The veteran forward has played his role on the third line alongside Anton Lundell and Eetu Luostarinen almost flawlessly. Marchand has tallied 14 points in 17 playoff games for the Panthers so far. The only player with more postseason points than Marchand since 2011 is Nikita Kucherov.
But the 2024-25 campaign hasn’t been easy for the 37-year-old left wing. The first five months of the season with the Bruins were filled with challenges.
For the first time in nearly a decade, the B’s were not a playoff-caliber team. Marchand is also in the final year of his contract, and he wasn’t able to work out an extension with the Bruins before the trade deadline.
“It was stressful in a lot of senses, just because some of them were situations I really hadn’t been in before, and I wouldn’t say I dealt with them great,” Marchand told reporters at Stanley Cup Final media day in Edmonton on Tuesday, per Sportsnet.

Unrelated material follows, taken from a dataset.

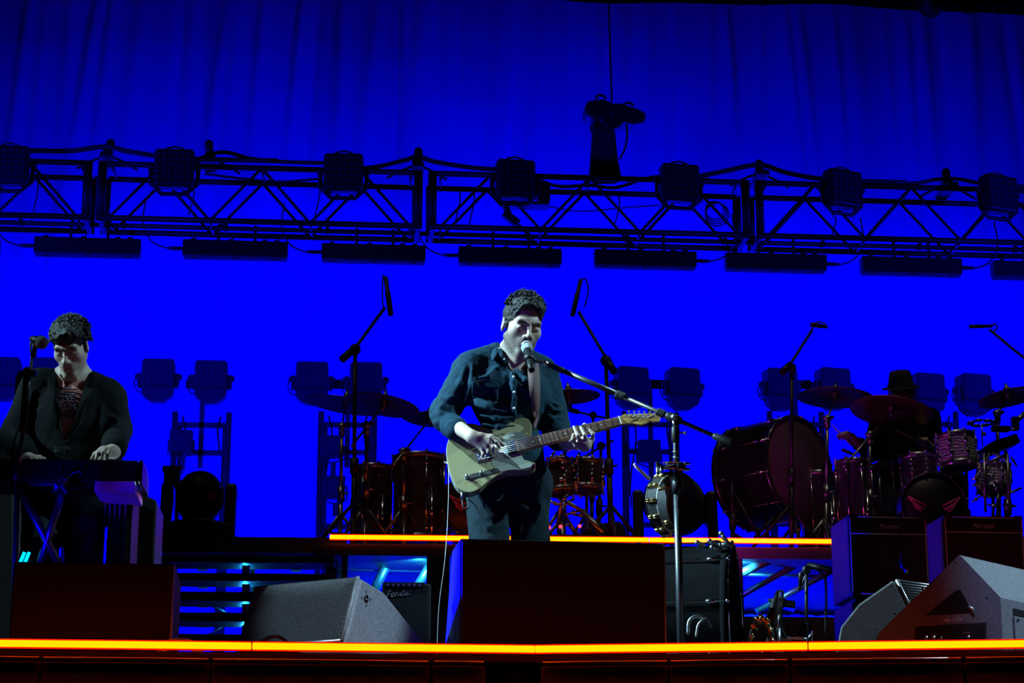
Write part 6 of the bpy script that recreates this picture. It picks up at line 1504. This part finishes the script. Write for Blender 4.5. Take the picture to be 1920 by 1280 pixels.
# ---------------------------------------------------------------- the keyboard player
YP = 8.62
K = lambda px, py, dy=0.0: P(px, py, YP + dy)
kp = T('person', 'keyboard player in a dark jacket over a rust printed T-shirt looking down at his keys', 'person', PX(125, YP, 0))
HC2 = K(133, 650, -.06); HR2 = headframe(math.radians(-5), math.radians(36), math.radians(-2)); HS2 = 0.90
sR, sL = K(72, 722, .02), K(205, 742, .02)
eR, wR2 = K(27, 818, .02), K(52, 862, -.20); eL, wL2 = K(219, 808, .04), K(213, 846, -.17)
n0, n1 = K(138, 712, .05), HC2 + HR2 @ V(0, .02, -.06)
hR, hL = K(85, 945, .06), K(155, 945, .06)
kR, kL = PX(72, YP - .06, .50), PX(158, YP - .02, .50); aR_, aL_ = PX(70, YP + .06, .09), PX(156, YP + .08, .09)
S = SDF(); face(S, HC2, HR2, HS2, .88)
S.u(rc(n0, n1, .056, .048), .015).u(ell(K(136, 790, .05), (.15, .10, .19)), .05).u(ell(K(125, 890, .05), (.14, .10, .15)), .05)
S.u(rc(sR, n0, .05, .06), .04).u(rc(sL, n0, .05, .06), .04)
S.u(rc(sR, eR, .05, .042), .02).u(rc(eR, wR2, .042, .027), .02).u(rc(sL, eL, .05, .042), .02).u(rc(eL, wL2, .042, .027), .02)
for a, b, c in ((hR, kR, aR_), (hL, kL, aL_)): S.u(rc(a, b, .07, .05), .03).u(rc(b, c, .05, .038), .02).u(rc(c, c + V(0, -.12, -.04), .036, .03), .02)
d2 = -.20
hand(S, wL2, K(203, 846, d2 - .01), [[K(188, 845, d2 - .04), K(178, 850, d2 - .06), K(172, 860, d2 - .065)], [K(192, 842, d2 - .03), K(184, 849, d2 - .07), K(180, 861, d2 - .075)], [K(198, 842, d2 - .03), K(192, 849, d2 - .07), K(190, 861, d2 - .075)], [K(205, 844, d2 - .03), K(202, 851, d2 - .065), K(201, 861, d2 - .07)]],
     [K(206, 852, d2 - .0), K(196, 856, d2 + .01), K(186, 861, d2 + .01)])
hand(S, wR2, K(60, 862, -.24), [[K(74, 858, -.25), K(82, 860, -.28), K(86, 866, -.28)], [K(70, 859, -.27), K(76, 862, -.30), K(79, 868, -.30)], [K(65, 860, -.28), K(68, 863, -.31), K(70, 869, -.31)], [K(58, 861, -.28), K(59, 864, -.305), K(60, 869, -.31)]],
     [K(62, 866, -.21), K(74, 868, -.22), K(82, 870, -.23)])
lo = np.array([eR.x - .12, 8.2, .0]); hi = np.array([eL.x + .14, 8.95, HC2.z + .2])
VF2 = S.mesh(lo, hi, .0038); put_mesh('body', VF2, 'skin', kp, skin_col(VF2[0], HC2, HR2, HS2, beard=.35))
Hh = SDF(lambda p: .0045 * wob(p, 170, 3.0) + .004 * wob(p, 95, 5.0), .009)
w = lambda x, y, z: np.array(HC2 + HR2 @ (V(x, y, z) * HS2)); axh = [HR2.col[i] for i in range(3)]
Hh.u(ell(w(0, .020, .052), (.078 * HS2, .106 * HS2, .090 * HS2), axh), .01).u(ell(w(0, -.025, .088), (.072 * HS2, .078 * HS2, .046 * HS2), axh), .03)
Hh.d(ell(w(0, -.105, -.006), (.066 * HS2, .052 * HS2, .066 * HS2), axh), .014).d(ell(w(0, -.02, -.085), (.13 * HS2, .17 * HS2, .072 * HS2), axh), .014)
for s in (-1, 1): Hh.u(rc(w(s * .069, -.008, .03), w(s * .071, -.012, -.020), .009, .005), .01)
VFh = Hh.mesh(np.array(HC2) - .20, np.array(HC2) + .22, .004)
mb = MB(); mb.add([Vector(v) for v in VFh[0]], VFh[1].tolist(), True)
def grow2(d):
    if d.z < .1 and d.y < .1: return None
    if d.y < -.6 and d.z < .45: return None
    return (.98, (d.x * .5 + .5, d.y * .4 - .5, d.z * .3)) if d.z > .25 else (.94, (d.x * .2, d.y * .1, -.6))
hair_locks(mb, HC2, HR2, HS2, grow2, 700, 11, (.010, .022), .0032, 1.2)
mb.build('hair', 'hair', kp)
# T-shirt, jacket, trousers
Ts = SDF(lambda p: .002 * wob(p, 40, 1.0), .003)
Ts.u(ell(K(137, 795, .035), (.145, .114, .20)), .05).u(rc(K(105, 722, .05), K(168, 728, .05), .062), .04).u(rc(n0 + V(0, 0, -.03), n0 + V(0, 0, .015), .076, .070), .02)
Ts.d(rc(n0 + V(0, -.005, .02), n1 + V(0, -.03, .06), .066, .08), .008)
VTs = Ts.mesh([n0.x - .24, 8.4, K(130, 890).z], [n0.x + .24, 8.85, K(130, 690).z], .0042); ts_ = put_mesh('t_shirt', VTs, 'tee_rust', kp)
def onm(VFx, px, py, lift=.003, rad=7):
    t = surf(VFx[0], px, py, rad)
    return CAM + ray(px, py) * ((t if t is not None else 8.7) - lift)
for body_, px, py, sz in (('LOVE', 119, 746, .040), ('BROS', 121, 762, .040)):
    p = onm(VTs, px, py, .006); text(body_, sz, p, (1, 0, -.08), (.08, .15, 1), 'tee_print', ts_, depth=.002)
for py in (728, 738, 772, 781):
    MB().tube([onm(VTs, px, py + (px - 125) * .12, .000) for px in range(108, 146, 4)], .0035, 6).build('printed_stripe', 'tee_print', ts_)
Jk = SDF(lambda p: .0022 * wob(p, 30, 5.0) + .0012 * wob(p, 80, 2.0), .004)
Jk.u(ell(K(136, 790, .045), (.192, .142, .20)), .05).u(ell(K(128, 890, .04), (.185, .135, .16)), .07).u(rc(K(95, 950, .05), K(160, 950, .05), .118), .06)
Jk.u(rc(K(84, 718, .03), n0 + V(-.03, 0, -.02), .068, .066), .05).u(rc(K(197, 736, .03), n0 + V(.03, 0, -.02), .066, .066), .05)
Jk.u(rc(K(70, 728, .02), eR, .073, .062), .03).u(rc(eR, lerp(eR, wR2, .85), .062, .050), .015).u(rc(K(206, 748, .02), eL, .072, .062), .03).u(rc(eL, lerp(eL, wL2, .86), .062, .052), .015)
Jk.u(rc(n0 + V(0, .02, -.02), n0 + V(0, .035, .05), .082, .076), .02)
for pts, r in (([K(206, 780, -.03), K(218, 788, -.05), K(230, 786, -.03)], .010), ([K(205, 800, -.03), K(218, 806, -.055), K(231, 802, -.03)], .010), ([K(207, 815, -.03), K(220, 822, -.06), K(232, 818, -.03)], .009), ([K(208, 830, -.06), K(220, 834, -.09), K(230, 832, -.06)], .008), ([K(14, 800, -.03), K(28, 806, -.05), K(42, 800, -.03)], .010), ([K(14, 825, -.04), K(28, 830, -.08), K(42, 826, -.06)], .010), ([K(60, 735, -.05), K(52, 770, -.05), K(42, 800, -.04)], .010), ([K(90, 830, -.10), K(110, 845, -.12), K(128, 842, -.10)], .010), ([K(190, 760, -.06), K(186, 800, -.08), K(188, 840, -.06)], .010)): Jk.fold(pts, r)
# open front: wedge between the lapels
for t in np.linspace(0, 1, 9):
    y = 705 + 130 * t; wd = (.070 * (1 - t) + .002) ; Jk.d(rc(K(134 - 14 * t, y, -.26), K(134 - 14 * t, y, -.055), wd, wd), .008)
Jk.d(rc(n0 + V(0, -.03, .0), n1 + V(0, -.05, .08), .070, .085), .01)
VJ = Jk.mesh([eR.x - .13, 8.32, K(130, 990).z], [eL.x + .14, 8.95, K(130, 690).z], .0044); jo = put_mesh('jacket', VJ, 'suit_black', kp)
def lapel(pts, name):
    fr = [onm(VJ, a, b, .006, 8) for a, b in pts]; c = onm(VJ, sum(a for a, b in pts) / len(pts), sum(b for a, b in pts) / len(pts), .010, 8); n = len(pts)
    mb = MB(); bk_ = [p + V(0, .010, 0) for p in fr]
    mb.add([c] + fr + [c + V(0, .01, 0)] + bk_, [(0, 1 + i, 1 + (i + 1) % n) for i in range(n)] + [(1 + i, n + 2 + i, n + 2 + (i + 1) % n, 1 + (i + 1) % n) for i in range(n)]); return mb.build(name, 'suit_black', jo)
lapel([(105, 700), (97, 690), (92, 703), (88, 708), (94, 712), (88, 716), (92, 745), (99, 768), (112, 800), (119, 830), (114, 790), (110, 750), (109, 720)], 'lapel')
lapel([(166, 703), (176, 700), (180, 716), (176, 724), (184, 728), (176, 752), (156, 790), (124, 830), (138, 790), (150, 750), (158, 722)], 'lapel')
for px, py in ((107, 846),): MB().lathe([(0, .004), (.008, .003), (.009, 0)], onm(VJ, px, py, .004), (0, -1, .1), 12).build('button', 'plastic_black', jo)
Tq = SDF(lambda p: .003 * wob(p, 24, 2.0), .004)
Tq.u(rc(K(95, 930, .05), K(158, 930, .05), .108), .03).u(rc(hR, kR, .094, .072), .03).u(rc(hL, kL, .094, .072), .03).u(rc(kR, aR_, .072, .06), .02).u(rc(kL, aL_, .072, .06), .02)
put_mesh('trousers', Tq.mesh([hR.x - .2, 8.4, .05], [hL.x + .2, 8.95, K(130, 900).z], .0065), 'denim_dark', kp)
for a_ in (aR_, aL_):
    sh_ = SDF(); sh_.u(ell(a_ + V(0, -.09, -.045), (.046, .13, .042)), .01).u(rc(a_ + V(0, .02, -.02), a_ + V(0, .01, .02), .053), .03).d(rc(a_ + V(-.3, -.1, -.4), a_ + V(.3, -.1, -.4), .318), .004)
    put_mesh('shoe', sh_.mesh(np.array(a_) - (.09, .26, .1), np.array(a_) + (.1, .1, .09), .008), 'rubber', kp)

# ---------------------------------------------------------------- the drummer
YD = 13.45
Q = lambda px, py, dy=0.0: P(px, py, YD + dy)
dm = T('person', 'drummer in black with a brimmed hat, half hidden behind the wide cymbal', 'person', PX(1698, YD, zr))
HC3 = Q(1690, 738, -.02); HR3 = headframe(math.radians(-15), math.radians(18), 0); HS3 = 1.0
s1, s2 = Q(1650, 785), Q(1743, 785); e1, w1 = Q(1634, 850, -.05), Q(1598, 822, -.28); e2, w2 = Q(1757, 850, -.02), Q(1736, 832, -.26)
m0, m1 = Q(1693, 778, .02), HC3 + HR3 @ V(0, .02, -.06); h1, h2 = V(s1.x + .08, YD + .05, zr + .58), V(s2.x - .08, YD + .05, zr + .58)
k1, k2 = V(s1.x - .02, YD - .42, zr + .56), V(s2.x + .02, YD - .42, zr + .56); f1, f2 = k1 + V(0, .04, -.46), k2 + V(0, .04, -.46)
S = SDF(); face(S, HC3, HR3, HS3)
S.u(rc(m0, m1, .062, .056), .02).u(rc(s1, m0, .05, .06), .04).u(rc(s2, m0, .05, .06), .04).u(ell((m0 + V(0, .03, -.28)), (.15, .10, .28)), .05)
for a, b, c in ((s1, e1, w1), (s2, e2, w2)): S.u(rc(a, b, .05, .042), .02).u(rc(b, c, .042, .027), .02)
for a, b, c in ((h1, k1, f1), (h2, k2, f2)): S.u(rc(a, b, .08, .055), .04).u(rc(b, c, .055, .04), .02)
def fist(w_, tip, side):
    d = (tip - w_).normalized(); x, y, z = frame(d, (0, 0, 1)); kn = w_ + d * .085
    fs = [[kn + x * (side * (.030 - .02 * i)), kn + x * (side * (.030 - .02 * i)) + d * .03 - y * .03, kn + x * (side * (.03 - .02 * i)) - d * .0 - y * .045] for i in range(4)]
    hand(S, w_, w_ + d * .05, fs, [w_ + d * .04 + x * (side * .035), w_ + d * .07 + x * (side * .04) - y * .02, w_ + d * .09 + x * (side * .02) - y * .035], .009, .006); return kn - y * .028
g1 = fist(w1, Q(1575, 806, -.36), 1); g2 = fist(w2, Q(1722, 815, -.4), -1)
VF3 = S.mesh([w1.x - .25, YD - .62, zr], [e2.x + .15, YD + .25, HC3.z + .17], .0055); put_mesh('body', VF3, 'skin', dm, skin_col(VF3[0], HC3, HR3, HS3))
Bk = SDF(lambda p: .003 * wob(p, 26, 4.0), .004)
Bk.u(ell(m0 + V(0, .02, -.27), (.185, .125, .30)), .05).u(rc(s1, m0 + V(0, 0, -.03), .066, .062), .05).u(rc(s2, m0 + V(0, 0, -.03), .066, .062), .05)
Bk.u(rc(s1, e1, .068, .058), .03).u(rc(e1, lerp(e1, w1, .6), .056, .048), .015).u(rc(s2, e2, .068, .058), .03).u(rc(e2, lerp(e2, w2, .45), .056, .050), .015).u(rc(h1, h2, .12), .05)
Bk.d(rc(m0 + V(0, -.01, .02), m1 + V(0, -.03, .06), .062, .08), .01)
put_mesh('shirt', Bk.mesh([w1.x - .1, YD - .4, zr + .4], [e2.x + .15, YD + .25, m0.z + .12], .0065), 'suit_black', dm)
Bt = SDF(); 
for a, b, c in ((h1, k1, f1), (h2, k2, f2)): Bt.u(rc(a, b, .10, .075), .04).u(rc(b, c, .075, .06), .02)
put_mesh('trousers', Bt.mesh([k1.x - .15, YD - .6, zr + .03], [k2.x + .15, YD + .25, zr + .75], .009), 'denim_dark', dm)
hw_ = lambda x, y, z: HC3 + HR3 @ V(x, y, z); up3 = HR3 @ V(0, 0, 1)
MB().lathe([(0, .150), (.040, .156), (.066, .148), (.074, .12), (.085, .055), (.087, .045), (.122, .042), (.125, .038), (.122, .034), (.082, .034), (0, .034)], hw_(0, .005, 0) - up3 * 0, up3, 32, sx=1.0, sy=1.12).build('hat', 'felt_hat', dm)
MB().torus(hw_(0, .005, .058), up3, .0865, .007, 32, 6).build('hat_band', 'rubber', dm)
for g, tip, lab in ((g1, Q(1558, 794, -.42), 'drumstick in the drummer’s hand left of his chest, pointing at the big drum'), (g2, Q(1680, 806, -.55), 'drumstick in the drummer’s other hand, pointing left across his chest')):
    d = (tip - g).normalized(); th = T('drumstick', lab.replace('’', "'"), 'drumstick', g)
    MB().tube([g - d * .1, g, tip - d * .02, tip], [.0075, .0075, .005, .003], 8).build('shaft', 'stick_wood', th); MB().sph(tip, .0055, 8, 6).build('tip', 'stick_wood', th)
thn = T('drum_throne', 'round black drum stool under the drummer', 'stool', V(m0.x, YD + .06, zr))
MB().lathe([(0, .46), (.16, .46), (.175, .44), (.175, .40), (.16, .38), (0, .38)], V(m0.x, YD + .06, zr), (0, 0, 1), 28).build('seat', 'rubber', thn)
MB().cyl(V(m0.x, YD + .06, zr + .05), V(m0.x, YD + .06, zr + .38), .02).build('post', 'dull_chrome', thn)
tripod('leg', 'dull_chrome', thn, V(m0.x, YD + .06, zr), .25, .25)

“The business side of it, I let it frustrate me, and then obviously our team wasn’t having the success we expected. And we were having a hard time getting back on track.
“Eventually we did, and we thought we were climbing back into a playoff position, and then we kind of fell apart. There were different hurdles that continued to get frustrating and stressful throughout the year.
“But that’s part of the game, and you’ve got to find ways to deal with it. Like I said, I wish I had done a better job at times, but something I can learn from.”
Marchand won the Stanley Cup with the Bruins in 2011 — his first full season as an NHL player. He played on a lot of other great Bruins teams, including two that reached the Cup Final in 2013 and 2019, but Boston lost both series.
Now that he’s back in the Cup Final for the fourth time — with Game 1 against the Edmonton Oilers set for Wednesday — he’s making sure he appreciates the opportunity in front of him, because you never know if it will ever come again.
“With the things that went on this year and how I ended up here — just so many things can happen that you don’t expect, and you never know when you’re going to have another opportunity like this,” Marchand told reporters at media day Tuesday, including Sportsnet’s Luke Fox.
“I’m just so grateful to be part of a group like this. And even if you take the finals out of it, just to be part of the group. It’s been an incredible experience, and one that I was little worried about, and didn’t know how I was going to come into the team, if I was going to be able to gel with everyone. I’m extremely grateful for it — and really, really excited about it.”
Marchand’s future is unknown. He is able to hit free agency for the first time in his career this summer. Overall, it’s a fairly weak free agent class, and Marchand could be one of the top players available if he hits the open market.
Marchand might not be a first-line player anymore, but this playoff run with the Panthers has proven that he still makes a tremendous impact on winning at the most important time of the year. He can score, defend, contribute to special teams, and his leadership is fantastic.
Marchand is, in many ways, the ideal final piece for a team that’s close to winning a championship and just needs a little more depth and experience.